Comme nous venons de le voir, cet ouvrage n’a pas pour but de montrer le génie de Dante ni comment il a écrit son œuvre et quelles furent ses sources. A. Barbero veut replacer, comme historien, le Florentin dans son temps et son espace. Et il réussit particulièrement bien, apportant le regard, acéré et parfois avec humour, un peu extérieur de celui qui est certes médiéviste, mais pas spécialiste ni de Dante ni de la Toscane (étonnante diplomatie des reines et comtesses p. 234). Ce qui lui permet aussi avec maîtrise de faire part au lecteur des controverses historiographiques, et ainsi d’expliquer les choix faits. Et cette biographie n’est pas une hagiographie, ne cherchant pas à ajouter une pierre à la statue de l’inventeur de la littérature italienne (et de l’autofiction ?). Dante a-t-il cherché, loin d’un idéal de pureté et de dédain princier, le pardon de Florence pour pouvoir rentrer ? C’est fort possible (p. 202-205, avec une de ses chansons sur ce thème déjà connue du public en 1310). A-t-il fait de l’abus de bien social en tant que prieur ? L’Enfer (chants XXI-XXIII) peut être un aveu, avec des démons tourmenteurs des corrompus qui le poursuivent. De plus, Dante peut varier dans ses choix idéologiques, ou pour le moins dans ses écrits (p. 231).

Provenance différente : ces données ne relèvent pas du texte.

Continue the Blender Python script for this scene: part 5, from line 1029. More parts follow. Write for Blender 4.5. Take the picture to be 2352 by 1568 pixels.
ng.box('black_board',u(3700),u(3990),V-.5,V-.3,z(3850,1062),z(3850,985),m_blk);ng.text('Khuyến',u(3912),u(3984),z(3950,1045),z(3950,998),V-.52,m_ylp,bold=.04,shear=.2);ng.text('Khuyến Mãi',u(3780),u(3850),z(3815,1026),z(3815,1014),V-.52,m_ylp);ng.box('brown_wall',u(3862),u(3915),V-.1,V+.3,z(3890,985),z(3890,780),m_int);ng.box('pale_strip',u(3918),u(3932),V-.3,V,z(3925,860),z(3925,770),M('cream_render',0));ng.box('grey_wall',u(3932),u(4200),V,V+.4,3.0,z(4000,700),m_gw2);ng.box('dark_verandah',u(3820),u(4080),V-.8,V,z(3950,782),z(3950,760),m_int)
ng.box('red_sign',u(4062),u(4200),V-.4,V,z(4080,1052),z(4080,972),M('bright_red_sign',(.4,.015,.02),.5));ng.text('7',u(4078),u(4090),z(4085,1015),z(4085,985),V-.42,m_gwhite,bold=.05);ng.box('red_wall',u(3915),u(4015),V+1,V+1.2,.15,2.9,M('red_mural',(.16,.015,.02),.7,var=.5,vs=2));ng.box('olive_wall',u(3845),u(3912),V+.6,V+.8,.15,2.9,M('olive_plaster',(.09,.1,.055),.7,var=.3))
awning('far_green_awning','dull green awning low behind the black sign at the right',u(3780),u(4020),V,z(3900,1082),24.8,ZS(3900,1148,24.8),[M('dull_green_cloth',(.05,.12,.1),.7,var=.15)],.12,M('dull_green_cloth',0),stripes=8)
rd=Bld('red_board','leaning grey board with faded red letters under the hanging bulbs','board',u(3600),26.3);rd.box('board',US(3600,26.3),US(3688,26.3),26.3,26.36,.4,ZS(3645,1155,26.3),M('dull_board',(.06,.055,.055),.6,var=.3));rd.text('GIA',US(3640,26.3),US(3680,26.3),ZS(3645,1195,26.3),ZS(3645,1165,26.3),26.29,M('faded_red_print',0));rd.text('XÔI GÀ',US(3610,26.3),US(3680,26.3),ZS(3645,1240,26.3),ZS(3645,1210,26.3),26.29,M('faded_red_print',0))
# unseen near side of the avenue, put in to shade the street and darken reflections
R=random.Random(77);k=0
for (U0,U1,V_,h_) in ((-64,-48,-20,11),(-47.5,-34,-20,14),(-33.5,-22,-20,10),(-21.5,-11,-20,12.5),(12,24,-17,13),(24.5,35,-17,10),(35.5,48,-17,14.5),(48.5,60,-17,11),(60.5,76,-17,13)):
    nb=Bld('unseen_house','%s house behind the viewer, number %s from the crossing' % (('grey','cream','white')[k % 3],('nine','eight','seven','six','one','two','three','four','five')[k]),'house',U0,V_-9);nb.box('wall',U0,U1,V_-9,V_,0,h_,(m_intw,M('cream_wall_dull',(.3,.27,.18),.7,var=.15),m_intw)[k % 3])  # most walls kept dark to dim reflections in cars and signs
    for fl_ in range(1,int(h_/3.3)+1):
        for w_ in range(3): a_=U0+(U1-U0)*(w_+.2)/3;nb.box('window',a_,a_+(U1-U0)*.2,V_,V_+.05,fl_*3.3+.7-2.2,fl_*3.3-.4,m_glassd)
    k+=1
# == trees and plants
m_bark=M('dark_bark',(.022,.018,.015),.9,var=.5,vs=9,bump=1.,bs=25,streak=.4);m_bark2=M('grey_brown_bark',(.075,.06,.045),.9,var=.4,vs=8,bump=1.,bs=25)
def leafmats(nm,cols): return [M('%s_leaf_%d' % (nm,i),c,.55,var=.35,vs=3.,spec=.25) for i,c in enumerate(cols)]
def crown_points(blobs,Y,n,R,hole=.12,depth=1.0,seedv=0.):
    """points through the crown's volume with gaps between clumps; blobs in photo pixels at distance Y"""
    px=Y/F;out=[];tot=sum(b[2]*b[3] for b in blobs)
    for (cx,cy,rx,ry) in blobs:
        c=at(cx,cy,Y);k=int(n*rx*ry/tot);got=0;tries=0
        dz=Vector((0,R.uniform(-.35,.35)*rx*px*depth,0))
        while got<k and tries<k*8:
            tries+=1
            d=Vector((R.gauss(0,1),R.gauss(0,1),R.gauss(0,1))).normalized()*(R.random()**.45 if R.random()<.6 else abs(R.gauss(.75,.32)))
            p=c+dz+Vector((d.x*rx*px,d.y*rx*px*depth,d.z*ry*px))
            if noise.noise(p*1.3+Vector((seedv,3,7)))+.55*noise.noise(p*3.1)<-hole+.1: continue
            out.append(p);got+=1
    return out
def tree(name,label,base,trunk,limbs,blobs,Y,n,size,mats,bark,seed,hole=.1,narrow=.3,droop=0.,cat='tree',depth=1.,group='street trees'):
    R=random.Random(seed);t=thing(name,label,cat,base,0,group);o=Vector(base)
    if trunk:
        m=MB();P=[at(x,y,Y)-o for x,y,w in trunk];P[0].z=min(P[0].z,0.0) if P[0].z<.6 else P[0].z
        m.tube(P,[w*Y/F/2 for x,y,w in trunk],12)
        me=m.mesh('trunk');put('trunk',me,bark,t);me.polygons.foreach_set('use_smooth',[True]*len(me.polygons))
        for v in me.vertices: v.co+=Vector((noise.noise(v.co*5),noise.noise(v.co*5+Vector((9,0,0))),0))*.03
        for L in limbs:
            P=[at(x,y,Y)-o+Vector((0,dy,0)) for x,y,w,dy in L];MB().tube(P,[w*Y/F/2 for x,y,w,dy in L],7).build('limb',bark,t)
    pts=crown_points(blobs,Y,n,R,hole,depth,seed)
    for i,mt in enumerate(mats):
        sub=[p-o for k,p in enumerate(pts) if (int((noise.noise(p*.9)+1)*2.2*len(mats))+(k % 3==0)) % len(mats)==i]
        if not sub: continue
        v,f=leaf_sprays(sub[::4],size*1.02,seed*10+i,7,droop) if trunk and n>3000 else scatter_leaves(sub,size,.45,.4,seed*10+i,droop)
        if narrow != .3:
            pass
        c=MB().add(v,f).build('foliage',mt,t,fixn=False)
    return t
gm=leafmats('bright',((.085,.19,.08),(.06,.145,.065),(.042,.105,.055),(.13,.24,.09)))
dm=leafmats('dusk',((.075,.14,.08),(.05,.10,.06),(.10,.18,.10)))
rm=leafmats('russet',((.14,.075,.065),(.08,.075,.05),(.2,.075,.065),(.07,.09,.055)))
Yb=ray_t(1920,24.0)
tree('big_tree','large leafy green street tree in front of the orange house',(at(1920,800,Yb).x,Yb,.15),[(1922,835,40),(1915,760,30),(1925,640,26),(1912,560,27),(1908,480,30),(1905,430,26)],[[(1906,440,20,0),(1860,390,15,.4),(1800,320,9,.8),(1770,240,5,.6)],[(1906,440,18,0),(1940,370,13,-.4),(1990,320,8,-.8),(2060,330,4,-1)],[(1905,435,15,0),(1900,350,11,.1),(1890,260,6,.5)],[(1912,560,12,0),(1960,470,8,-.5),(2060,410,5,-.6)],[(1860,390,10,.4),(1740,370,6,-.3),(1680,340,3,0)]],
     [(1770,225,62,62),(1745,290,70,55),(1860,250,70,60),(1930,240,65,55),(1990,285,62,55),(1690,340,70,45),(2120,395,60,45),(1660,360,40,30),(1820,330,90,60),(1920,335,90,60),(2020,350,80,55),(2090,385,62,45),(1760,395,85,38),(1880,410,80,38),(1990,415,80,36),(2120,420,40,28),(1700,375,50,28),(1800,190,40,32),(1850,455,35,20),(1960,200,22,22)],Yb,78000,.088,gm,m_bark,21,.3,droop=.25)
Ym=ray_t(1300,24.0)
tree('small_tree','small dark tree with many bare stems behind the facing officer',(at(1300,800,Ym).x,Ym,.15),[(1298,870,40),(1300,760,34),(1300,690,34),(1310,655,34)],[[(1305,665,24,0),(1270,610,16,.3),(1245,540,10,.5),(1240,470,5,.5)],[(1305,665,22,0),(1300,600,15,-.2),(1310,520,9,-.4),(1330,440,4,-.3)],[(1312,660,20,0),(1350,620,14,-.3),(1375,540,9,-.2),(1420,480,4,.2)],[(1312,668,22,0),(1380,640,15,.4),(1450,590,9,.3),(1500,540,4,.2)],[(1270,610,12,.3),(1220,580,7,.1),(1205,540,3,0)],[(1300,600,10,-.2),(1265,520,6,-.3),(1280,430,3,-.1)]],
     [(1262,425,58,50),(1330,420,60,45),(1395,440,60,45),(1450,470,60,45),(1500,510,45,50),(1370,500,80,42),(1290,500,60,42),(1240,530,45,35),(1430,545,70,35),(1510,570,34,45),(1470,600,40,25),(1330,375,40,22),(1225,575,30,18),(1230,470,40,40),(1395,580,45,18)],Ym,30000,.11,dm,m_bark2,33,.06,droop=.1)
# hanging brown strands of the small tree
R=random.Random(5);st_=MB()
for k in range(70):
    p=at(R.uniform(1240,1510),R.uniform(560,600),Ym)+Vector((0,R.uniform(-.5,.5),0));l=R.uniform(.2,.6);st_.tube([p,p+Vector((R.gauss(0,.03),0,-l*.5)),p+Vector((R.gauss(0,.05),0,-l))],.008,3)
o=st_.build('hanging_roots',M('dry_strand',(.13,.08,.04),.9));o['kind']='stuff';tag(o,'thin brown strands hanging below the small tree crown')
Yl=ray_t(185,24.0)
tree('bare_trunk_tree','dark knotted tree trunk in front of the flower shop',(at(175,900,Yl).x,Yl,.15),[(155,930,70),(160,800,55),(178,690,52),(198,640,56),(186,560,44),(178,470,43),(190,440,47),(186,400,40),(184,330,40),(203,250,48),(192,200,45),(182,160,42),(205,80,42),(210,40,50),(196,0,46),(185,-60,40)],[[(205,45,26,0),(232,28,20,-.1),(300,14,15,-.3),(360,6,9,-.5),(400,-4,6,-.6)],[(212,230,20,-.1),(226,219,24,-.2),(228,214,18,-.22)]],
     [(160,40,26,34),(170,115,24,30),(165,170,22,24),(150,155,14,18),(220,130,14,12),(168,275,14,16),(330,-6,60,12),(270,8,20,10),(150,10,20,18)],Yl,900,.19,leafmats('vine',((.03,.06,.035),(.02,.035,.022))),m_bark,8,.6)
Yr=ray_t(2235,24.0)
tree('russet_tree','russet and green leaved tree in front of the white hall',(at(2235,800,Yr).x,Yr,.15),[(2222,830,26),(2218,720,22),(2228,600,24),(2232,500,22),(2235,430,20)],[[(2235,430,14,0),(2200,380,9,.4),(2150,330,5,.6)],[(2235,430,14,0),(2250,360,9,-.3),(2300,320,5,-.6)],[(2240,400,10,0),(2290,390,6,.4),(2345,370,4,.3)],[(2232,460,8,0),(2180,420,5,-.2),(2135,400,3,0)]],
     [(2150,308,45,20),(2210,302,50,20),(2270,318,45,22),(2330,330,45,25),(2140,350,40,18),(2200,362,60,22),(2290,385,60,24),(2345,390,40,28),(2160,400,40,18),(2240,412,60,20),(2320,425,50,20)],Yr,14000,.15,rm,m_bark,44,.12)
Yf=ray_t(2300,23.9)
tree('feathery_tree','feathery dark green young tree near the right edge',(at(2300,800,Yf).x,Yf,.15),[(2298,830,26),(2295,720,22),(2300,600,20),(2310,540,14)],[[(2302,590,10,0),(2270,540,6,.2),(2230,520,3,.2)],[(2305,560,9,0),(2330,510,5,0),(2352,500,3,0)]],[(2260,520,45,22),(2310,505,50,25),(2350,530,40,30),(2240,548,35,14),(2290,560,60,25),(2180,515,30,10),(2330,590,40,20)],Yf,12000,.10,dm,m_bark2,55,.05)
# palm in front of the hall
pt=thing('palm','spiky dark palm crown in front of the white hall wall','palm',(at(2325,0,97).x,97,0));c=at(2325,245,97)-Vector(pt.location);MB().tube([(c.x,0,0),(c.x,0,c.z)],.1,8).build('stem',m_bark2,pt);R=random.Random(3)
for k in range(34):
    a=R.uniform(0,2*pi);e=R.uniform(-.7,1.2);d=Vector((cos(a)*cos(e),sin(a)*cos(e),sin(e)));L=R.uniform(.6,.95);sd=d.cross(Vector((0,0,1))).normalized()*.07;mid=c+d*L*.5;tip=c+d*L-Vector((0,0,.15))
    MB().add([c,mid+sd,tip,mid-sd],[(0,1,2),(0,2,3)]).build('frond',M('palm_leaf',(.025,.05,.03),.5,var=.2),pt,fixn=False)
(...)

Et puis il est des choses qui restent traditionnelles en Italie, même avec les siècles qui passent. Ainsi le campanilisme n’est pas mort quand il s’agit de savoir où Dante a séjourné dans ses années d’exil, facilité par le manque de documents (p. 249). Et il peut, comme au XXIe siècle, avoir beaucoup voyagé (p. 252).

Un très bon livre qui se lit avec avidité, une excellente commémoration pour le 700e anniversaire de la mort du poète.